The relation curve between light leakage and incident angle given in this study has certain guiding significance for the optical path optimization of optical fiber daylighting systems. That is, the incident angle of the condenser should not exceed 13 degrees. If the incident angle of the condenser is larger than this value, although the focused energy flux density is improved, the strong light leakage will lead to a decrease in the global transmission efficiency, which may not be worth the gain.

When light is transmitted in PMMA fibers, the absorption of the core causes light attenuation, while small defects at the core–cladding interface cause light leakage. In addition, PMMA material molecules produce Rayleigh scattering of light, causing light to scatter in all directions, resulting in light leakage. Figure 15 describes the attenuation process involved in light leakage in PMMA optical fibers. When the incident angle is greater than 25 degrees, the transmission efficiency is almost zero compared to that of zero-degree incident light. That is to say, although the critical angle of PMMA fiber with NA = 0.5 is 30 degrees, it is difficult to transmit daylight once the incident angle exceeds 25 degrees. Therefore, it is suggested that the incident angle effect of the actual transmission efficiency should be fully considered when selecting the angle of the lens cone in the design of the daylighting system using plastic optic fibers.
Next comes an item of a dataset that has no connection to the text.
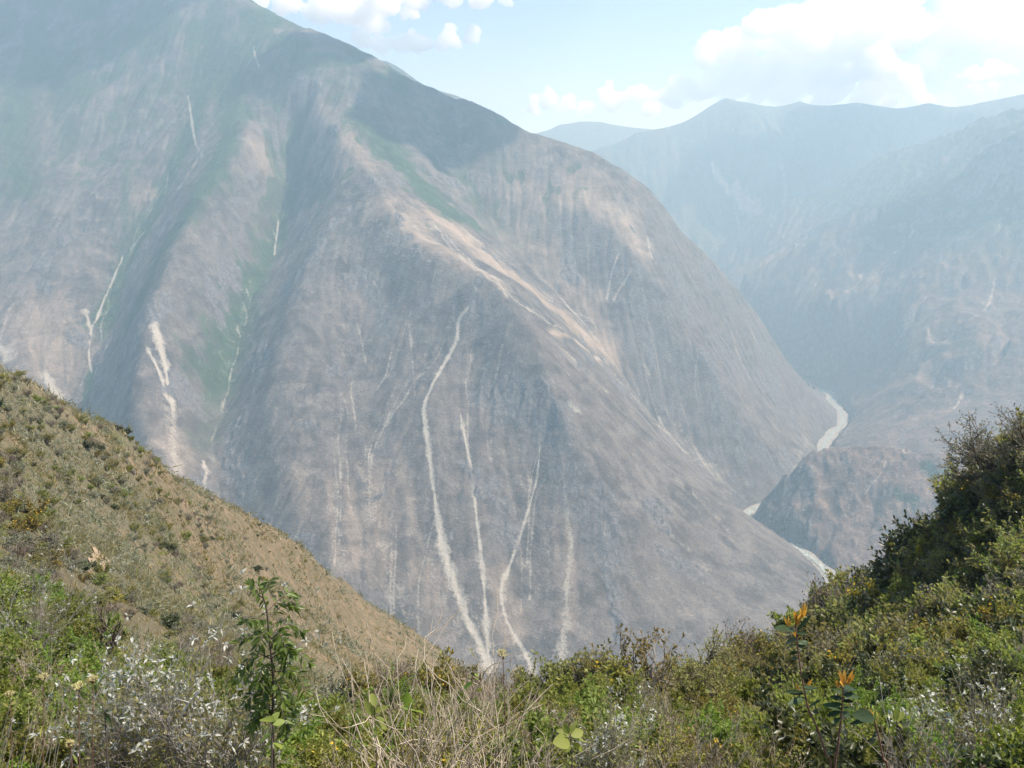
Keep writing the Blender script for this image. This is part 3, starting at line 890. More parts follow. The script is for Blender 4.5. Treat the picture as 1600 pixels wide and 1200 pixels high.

Inspired by the experimental results, this study developed a PMMA fiber optic daylighting system with an incident angle of 13°, as shown in Figure 16.

Table 2. Comparison of the three daylighting systems.

Picture
Lens aperture	100 mm	240 mm	70 mm
Focal length	110 mm	360 mm	150 mm
Incident angle	24°	18°	13°
Global efficiency	13% (20 m)	15% (20 m)	18% (20 m)
Input power	490 W/m2	921 W/m2	50 W/m2
Output power	63 W/m2	138 W/m2	9 W/m2

a shows a fiber daylighting system based on the parallel mechanism [61], with an incident angle of 24° and a global transmission efficiency of 13% (20 m). Table 2b shows a daylighting system using large Fresnel lens [62], with an incident angle of 18°and a global transmission efficiency of 15% (20 m). In Table 2c, the global transmission efficiency of the system is 18% (20 m), which is an improvement in efficiency compared with the previously developed systems by our team. By comparison, it can be obtained that the daylighting system has the highest efficiency when the incident angle is 13°, which is consistent with the experimental results in this paper.

4. Conclusions

In this study, the light leakage phenomenon in PMMA fiber optic daylighting systems was quantitatively measured and analyzed. In the developed experimental platform, adjustable diaphragms were used to adjust the focusing beam angle. The relative transmission efficiency of 5 m, 10 m, and 20 m PMMA fibers for different incident lights was measured. The results show that the incident angle of light is negatively correlated with the relative transmission efficiency of PMMA optical fibers. When the incident angle is greater than 13°, the relative transmission efficiency decreases significantly, indicating that light leakage occurs. As the incident angle increases, the number of reflections of light in the fiber increases, and the light leakage becomes more serious. When the incident angle reaches 25 degrees, the relative transmission efficiency of the fiber decreases to less than 10%. When the incident angle reaches a critical angle, which is 30°, the relative transmission efficiency is predicted to be close to 0. The experimental data illustrate that in the design of optical fiber daylighting systems, the nominal attenuation rate of the optical fiber is too ideal and not practical, and the leakage and the incident angle must be taken into account. Due to the influence of light leakage, the light distribution of the output of optical fiber daylighting systems also presents an uneven distribution of an intense center and darker edges, and the angle of the output beam is ±30°. In the design of optical fiber daylighting systems, both the light leakage and the light distribution curve of the output beam should be considered.